8/10
lush romantic war film with plenty of gore
25 February 2006
A Very Long Engagement is a sumptuous foreign-language blockbuster that combines the ingenuity and passion of acclaimed French director Jean-Pierre Jeunet (Amelie, The City of Lost Children, Delicatessen) with Hollywood epic extravagance. Unfortunately Warner Brothers' 35 per cent co-financing rendered the film ineligible for Oscar nomination as Best Foreign Film and disqualified it from competing in French film festivals.

Adapted from Sebastien Japrisot's novel by Jeunet and Amelie scriptwriter Guillaume Laurent, A Very Long Engagement is the film Jeunet wanted to make for ten years.

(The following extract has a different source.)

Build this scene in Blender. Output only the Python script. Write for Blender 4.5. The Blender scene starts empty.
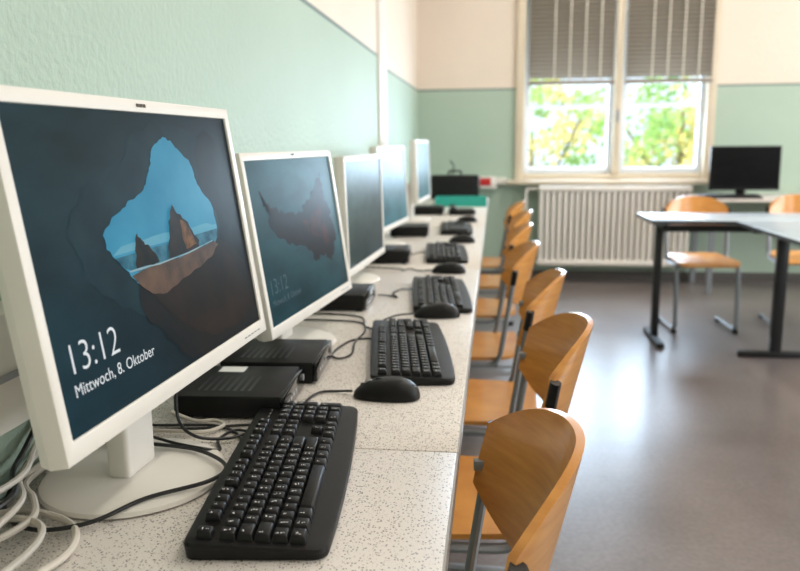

He reunited the Amelie production crew with its enchanting gamin star, Audrey Tautou, and the output combines Amelie's lyricism and magical realism with the horrors of World War I.

Nineteen-year-old eccentric Mathilde (Tautou) is a classic Jeunet character: after suffering childhood polio, she walks with a limp; has a beloved, farting dog called Pois Chiche (Chickpea); and plays the tuba "because it sounds like a distress signal". Unlike her character in Amelie, however, Tautou's Mathilde is a determined young woman who refuses to believe her best fiancé Manech (Gaspard Ulliel) is dead, despite compelling evidence to the contrary. Beginning in the 1920s, A Very Long Engagement follows Mathilde's search for the truth of what happened to Manech in the war – as she uncovers a dishonourable cover-up in the muddy trenches of the Somme.

Shifting between the perpetually raining and gloomy trenches and the charming colour-tweaked French countryside, the film follows a partially non-linear structure, where events are re-told and layered as Mathilde builds on her discovery. She encounters some intriguing characters, with standout performances from Marion Cotillard (Love Me If You Dare) as vengeful prostitute Tina Lombardi, and the late Ticky Holgardo as private detective Germain Pire. Appearing unbilled, Jodie Foster impresses as the French-speaking Elodie – her story becomes one of the most interesting subplots.

A Very Long Engagement is lengthy and ambitious – it is sometimes difficult to follow so many characters and perspectives. But the abiding love Mathilde has for Manech; her faith that he's alive; glues the film together to result in the most striking foreign language film of 2004. ****/***** stars.